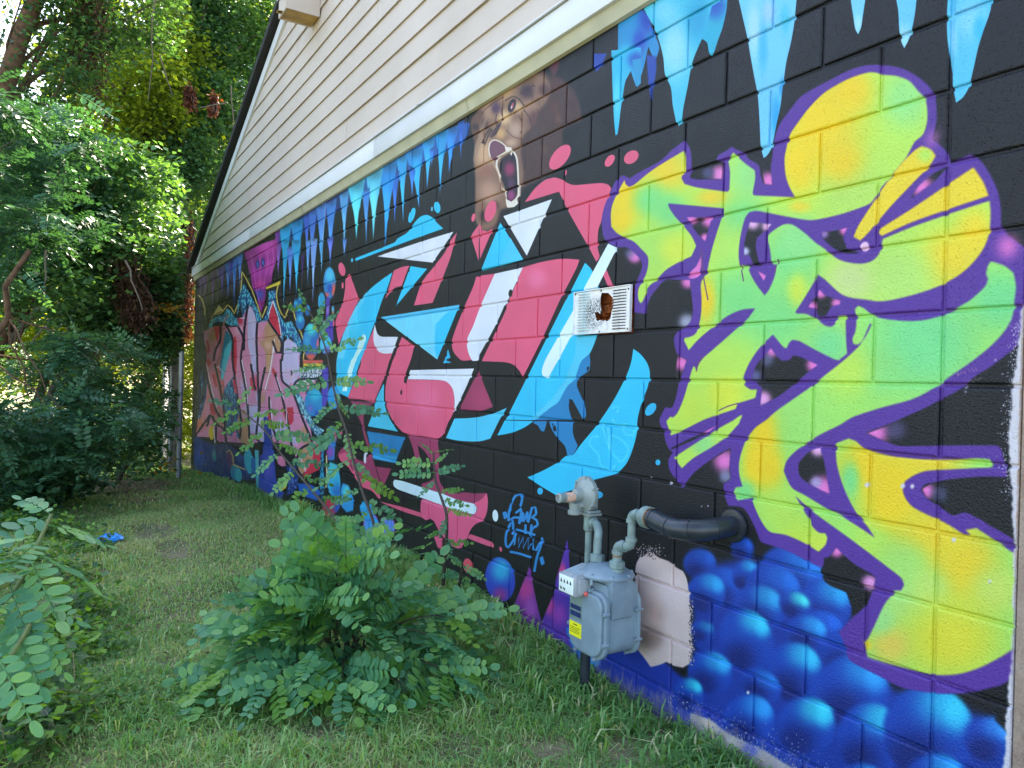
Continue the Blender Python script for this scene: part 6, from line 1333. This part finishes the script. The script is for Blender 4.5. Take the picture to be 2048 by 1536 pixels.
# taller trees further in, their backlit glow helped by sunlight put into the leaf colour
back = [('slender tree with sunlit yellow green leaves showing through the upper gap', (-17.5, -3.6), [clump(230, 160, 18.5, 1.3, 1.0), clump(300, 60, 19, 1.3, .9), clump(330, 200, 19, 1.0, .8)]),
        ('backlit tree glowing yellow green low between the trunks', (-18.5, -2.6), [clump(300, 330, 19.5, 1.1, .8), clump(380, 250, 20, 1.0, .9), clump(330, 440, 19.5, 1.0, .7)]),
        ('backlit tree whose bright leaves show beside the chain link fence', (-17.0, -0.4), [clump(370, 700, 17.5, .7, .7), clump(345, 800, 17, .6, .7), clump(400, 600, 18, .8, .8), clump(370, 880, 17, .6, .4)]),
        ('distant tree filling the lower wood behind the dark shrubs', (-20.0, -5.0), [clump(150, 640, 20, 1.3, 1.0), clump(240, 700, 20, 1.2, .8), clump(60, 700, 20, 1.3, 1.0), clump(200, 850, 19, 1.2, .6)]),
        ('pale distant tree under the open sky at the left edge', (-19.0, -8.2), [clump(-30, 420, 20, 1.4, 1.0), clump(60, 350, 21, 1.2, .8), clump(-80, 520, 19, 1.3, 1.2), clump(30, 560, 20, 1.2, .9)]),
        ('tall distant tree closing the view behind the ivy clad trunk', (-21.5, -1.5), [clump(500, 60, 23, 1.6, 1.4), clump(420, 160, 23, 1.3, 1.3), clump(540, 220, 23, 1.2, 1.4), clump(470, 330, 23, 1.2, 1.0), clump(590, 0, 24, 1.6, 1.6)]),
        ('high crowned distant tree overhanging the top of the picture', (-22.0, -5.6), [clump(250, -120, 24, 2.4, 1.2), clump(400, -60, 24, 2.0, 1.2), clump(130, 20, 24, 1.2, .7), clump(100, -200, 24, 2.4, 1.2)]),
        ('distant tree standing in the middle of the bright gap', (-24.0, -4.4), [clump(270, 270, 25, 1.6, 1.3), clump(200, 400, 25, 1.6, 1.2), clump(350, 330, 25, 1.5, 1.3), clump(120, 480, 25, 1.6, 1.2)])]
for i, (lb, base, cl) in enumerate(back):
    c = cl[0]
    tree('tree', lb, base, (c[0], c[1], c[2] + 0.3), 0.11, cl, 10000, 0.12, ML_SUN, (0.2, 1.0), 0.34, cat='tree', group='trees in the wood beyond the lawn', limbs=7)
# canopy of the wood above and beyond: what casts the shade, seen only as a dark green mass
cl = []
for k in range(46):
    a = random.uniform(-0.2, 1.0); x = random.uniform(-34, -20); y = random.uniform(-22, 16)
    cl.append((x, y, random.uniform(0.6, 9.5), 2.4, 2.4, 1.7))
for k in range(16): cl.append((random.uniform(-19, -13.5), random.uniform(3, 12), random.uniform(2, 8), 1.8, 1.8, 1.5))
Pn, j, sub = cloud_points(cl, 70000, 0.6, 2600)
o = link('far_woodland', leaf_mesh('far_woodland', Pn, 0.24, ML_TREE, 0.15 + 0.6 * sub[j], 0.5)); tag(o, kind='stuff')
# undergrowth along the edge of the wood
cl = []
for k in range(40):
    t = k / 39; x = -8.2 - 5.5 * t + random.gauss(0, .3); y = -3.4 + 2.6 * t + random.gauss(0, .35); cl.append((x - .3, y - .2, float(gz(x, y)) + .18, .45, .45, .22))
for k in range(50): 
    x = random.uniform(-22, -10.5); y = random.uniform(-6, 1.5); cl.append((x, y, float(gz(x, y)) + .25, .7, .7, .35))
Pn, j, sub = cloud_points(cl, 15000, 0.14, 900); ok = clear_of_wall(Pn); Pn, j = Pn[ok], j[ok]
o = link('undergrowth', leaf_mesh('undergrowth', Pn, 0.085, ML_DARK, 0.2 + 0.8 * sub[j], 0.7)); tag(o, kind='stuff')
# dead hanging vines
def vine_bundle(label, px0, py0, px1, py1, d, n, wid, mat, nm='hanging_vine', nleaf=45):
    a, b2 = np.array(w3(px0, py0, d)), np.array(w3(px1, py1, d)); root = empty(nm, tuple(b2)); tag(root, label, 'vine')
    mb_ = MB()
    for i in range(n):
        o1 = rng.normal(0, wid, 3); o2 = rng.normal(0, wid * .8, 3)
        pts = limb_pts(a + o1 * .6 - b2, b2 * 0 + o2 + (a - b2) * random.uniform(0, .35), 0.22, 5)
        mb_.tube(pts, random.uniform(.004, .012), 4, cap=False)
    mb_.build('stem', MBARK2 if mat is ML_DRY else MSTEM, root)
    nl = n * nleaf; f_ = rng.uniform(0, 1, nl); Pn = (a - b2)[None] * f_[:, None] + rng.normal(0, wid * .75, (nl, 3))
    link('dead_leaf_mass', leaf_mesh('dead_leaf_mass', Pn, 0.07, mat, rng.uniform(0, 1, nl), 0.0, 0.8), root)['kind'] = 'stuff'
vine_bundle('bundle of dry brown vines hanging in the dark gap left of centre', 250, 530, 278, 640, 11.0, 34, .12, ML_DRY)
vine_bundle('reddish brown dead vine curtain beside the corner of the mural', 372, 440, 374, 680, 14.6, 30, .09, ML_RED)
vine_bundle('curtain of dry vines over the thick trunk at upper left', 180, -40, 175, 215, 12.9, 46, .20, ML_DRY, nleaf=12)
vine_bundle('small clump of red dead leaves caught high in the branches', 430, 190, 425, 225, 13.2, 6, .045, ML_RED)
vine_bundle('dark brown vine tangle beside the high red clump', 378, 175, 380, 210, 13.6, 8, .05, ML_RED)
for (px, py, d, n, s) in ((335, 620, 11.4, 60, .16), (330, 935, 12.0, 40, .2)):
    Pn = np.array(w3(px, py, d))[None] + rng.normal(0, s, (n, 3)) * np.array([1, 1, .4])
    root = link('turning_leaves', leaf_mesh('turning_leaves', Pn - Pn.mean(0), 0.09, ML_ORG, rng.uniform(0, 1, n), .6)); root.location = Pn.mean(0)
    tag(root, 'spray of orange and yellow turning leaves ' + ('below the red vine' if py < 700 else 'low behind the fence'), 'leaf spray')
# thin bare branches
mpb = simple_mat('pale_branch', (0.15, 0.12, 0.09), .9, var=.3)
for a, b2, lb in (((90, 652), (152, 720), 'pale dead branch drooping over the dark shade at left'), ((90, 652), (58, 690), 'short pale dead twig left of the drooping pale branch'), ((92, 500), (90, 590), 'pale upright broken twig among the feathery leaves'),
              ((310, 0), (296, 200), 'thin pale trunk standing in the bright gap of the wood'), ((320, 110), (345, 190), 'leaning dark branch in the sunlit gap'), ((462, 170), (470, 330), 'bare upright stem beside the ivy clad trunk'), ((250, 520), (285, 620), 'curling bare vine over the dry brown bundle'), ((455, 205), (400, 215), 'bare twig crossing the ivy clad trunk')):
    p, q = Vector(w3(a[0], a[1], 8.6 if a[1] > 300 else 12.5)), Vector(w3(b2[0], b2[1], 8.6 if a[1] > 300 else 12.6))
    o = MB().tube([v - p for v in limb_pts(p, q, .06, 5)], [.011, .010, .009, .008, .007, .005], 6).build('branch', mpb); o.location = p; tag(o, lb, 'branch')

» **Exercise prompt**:
Copy each line in full and exactly, omitting any picture.

» **Correct response**:
Continue the Blender Python script for this scene: part 6, from line 1333. This part finishes the script. The script is for Blender 4.5. Take the picture to be 2048 by 1536 pixels.
# taller trees further in, their backlit glow helped by sunlight put into the leaf colour
back = [('slender tree with sunlit yellow green leaves showing through the upper gap', (-17.5, -3.6), [clump(230, 160, 18.5, 1.3, 1.0), clump(300, 60, 19, 1.3, .9), clump(330, 200, 19, 1.0, .8)]),
        ('backlit tree glowing yellow green low between the trunks', (-18.5, -2.6), [clump(300, 330, 19.5, 1.1, .8), clump(380, 250, 20, 1.0, .9), clump(330, 440, 19.5, 1.0, .7)]),
        ('backlit tree whose bright leaves show beside the chain link fence', (-17.0, -0.4), [clump(370, 700, 17.5, .7, .7), clump(345, 800, 17, .6, .7), clump(400, 600, 18, .8, .8), clump(370, 880, 17, .6, .4)]),
        ('distant tree filling the lower wood behind the dark shrubs', (-20.0, -5.0), [clump(150, 640, 20, 1.3, 1.0), clump(240, 700, 20, 1.2, .8), clump(60, 700, 20, 1.3, 1.0), clump(200, 850, 19, 1.2, .6)]),
        ('pale distant tree under the open sky at the left edge', (-19.0, -8.2), [clump(-30, 420, 20, 1.4, 1.0), clump(60, 350, 21, 1.2, .8), clump(-80, 520, 19, 1.3, 1.2), clump(30, 560, 20, 1.2, .9)]),
        ('tall distant tree closing the view behind the ivy clad trunk', (-21.5, -1.5), [clump(500, 60, 23, 1.6, 1.4), clump(420, 160, 23, 1.3, 1.3), clump(540, 220, 23, 1.2, 1.4), clump(470, 330, 23, 1.2, 1.0), clump(590, 0, 24, 1.6, 1.6)]),
        ('high crowned distant tree overhanging the top of the picture', (-22.0, -5.6), [clump(250, -120, 24, 2.4, 1.2), clump(400, -60, 24, 2.0, 1.2), clump(130, 20, 24, 1.2, .7), clump(100, -200, 24, 2.4, 1.2)]),
        ('distant tree standing in the middle of the bright gap', (-24.0, -4.4), [clump(270, 270, 25, 1.6, 1.3), clump(200, 400, 25, 1.6, 1.2), clump(350, 330, 25, 1.5, 1.3), clump(120, 480, 25, 1.6, 1.2)])]
for i, (lb, base, cl) in enumerate(back):
    c = cl[0]
    tree('tree', lb, base, (c[0], c[1], c[2] + 0.3), 0.11, cl, 10000, 0.12, ML_SUN, (0.2, 1.0), 0.34, cat='tree', group='trees in the wood beyond the lawn', limbs=7)
# canopy of the wood above and beyond: what casts the shade, seen only as a dark green mass
cl = []
for k in range(46):
    a = random.uniform(-0.2, 1.0); x = random.uniform(-34, -20); y = random.uniform(-22, 16)
    cl.append((x, y, random.uniform(0.6, 9.5), 2.4, 2.4, 1.7))
for k in range(16): cl.append((random.uniform(-19, -13.5), random.uniform(3, 12), random.uniform(2, 8), 1.8, 1.8, 1.5))
Pn, j, sub = cloud_points(cl, 70000, 0.6, 2600)
o = link('far_woodland', leaf_mesh('far_woodland', Pn, 0.24, ML_TREE, 0.15 + 0.6 * sub[j], 0.5)); tag(o, kind='stuff')
# undergrowth along the edge of the wood
cl = []
for k in range(40):
    t = k / 39; x = -8.2 - 5.5 * t + random.gauss(0, .3); y = -3.4 + 2.6 * t + random.gauss(0, .35); cl.append((x - .3, y - .2, float(gz(x, y)) + .18, .45, .45, .22))
for k in range(50): 
    x = random.uniform(-22, -10.5); y = random.uniform(-6, 1.5); cl.append((x, y, float(gz(x, y)) + .25, .7, .7, .35))
Pn, j, sub = cloud_points(cl, 15000, 0.14, 900); ok = clear_of_wall(Pn); Pn, j = Pn[ok], j[ok]
o = link('undergrowth', leaf_mesh('undergrowth', Pn, 0.085, ML_DARK, 0.2 + 0.8 * sub[j], 0.7)); tag(o, kind='stuff')
# dead hanging vines
def vine_bundle(label, px0, py0, px1, py1, d, n, wid, mat, nm='hanging_vine', nleaf=45):
    a, b2 = np.array(w3(px0, py0, d)), np.array(w3(px1, py1, d)); root = empty(nm, tuple(b2)); tag(root, label, 'vine')
    mb_ = MB()
    for i in range(n):
        o1 = rng.normal(0, wid, 3); o2 = rng.normal(0, wid * .8, 3)
        pts = limb_pts(a + o1 * .6 - b2, b2 * 0 + o2 + (a - b2) * random.uniform(0, .35), 0.22, 5)
        mb_.tube(pts, random.uniform(.004, .012), 4, cap=False)
    mb_.build('stem', MBARK2 if mat is ML_DRY else MSTEM, root)
    nl = n * nleaf; f_ = rng.uniform(0, 1, nl); Pn = (a - b2)[None] * f_[:, None] + rng.normal(0, wid * .75, (nl, 3))
    link('dead_leaf_mass', leaf_mesh('dead_leaf_mass', Pn, 0.07, mat, rng.uniform(0, 1, nl), 0.0, 0.8), root)['kind'] = 'stuff'
vine_bundle('bundle of dry brown vines hanging in the dark gap left of centre', 250, 530, 278, 640, 11.0, 34, .12, ML_DRY)
vine_bundle('reddish brown dead vine curtain beside the corner of the mural', 372, 440, 374, 680, 14.6, 30, .09, ML_RED)
vine_bundle('curtain of dry vines over the thick trunk at upper left', 180, -40, 175, 215, 12.9, 46, .20, ML_DRY, nleaf=12)
vine_bundle('small clump of red dead leaves caught high in the branches', 430, 190, 425, 225, 13.2, 6, .045, ML_RED)
vine_bundle('dark brown vine tangle beside the high red clump', 378, 175, 380, 210, 13.6, 8, .05, ML_RED)
for (px, py, d, n, s) in ((335, 620, 11.4, 60, .16), (330, 935, 12.0, 40, .2)):
    Pn = np.array(w3(px, py, d))[None] + rng.normal(0, s, (n, 3)) * np.array([1, 1, .4])
    root = link('turning_leaves', leaf_mesh('turning_leaves', Pn - Pn.mean(0), 0.09, ML_ORG, rng.uniform(0, 1, n), .6)); root.location = Pn.mean(0)
    tag(root, 'spray of orange and yellow turning leaves ' + ('below the red vine' if py < 700 else 'low behind the fence'), 'leaf spray')
# thin bare branches
mpb = simple_mat('pale_branch', (0.15, 0.12, 0.09), .9, var=.3)
for a, b2, lb in (((90, 652), (152, 720), 'pale dead branch drooping over the dark shade at left'), ((90, 652), (58, 690), 'short pale dead twig left of the drooping pale branch'), ((92, 500), (90, 590), 'pale upright broken twig among the feathery leaves'),
              ((310, 0), (296, 200), 'thin pale trunk standing in the bright gap of the wood'), ((320, 110), (345, 190), 'leaning dark branch in the sunlit gap'), ((462, 170), (470, 330), 'bare upright stem beside the ivy clad trunk'), ((250, 520), (285, 620), 'curling bare vine over the dry brown bundle'), ((455, 205), (400, 215), 'bare twig crossing the ivy clad trunk')):
    p, q = Vector(w3(a[0], a[1], 8.6 if a[1] > 300 else 12.5)), Vector(w3(b2[0], b2[1], 8.6 if a[1] > 300 else 12.6))
    o = MB().tube([v - p for v in limb_pts(p, q, .06, 5)], [.011, .010, .009, .008, .007, .005], 6).build('branch', mpb); o.location = p; tag(o, lb, 'branch')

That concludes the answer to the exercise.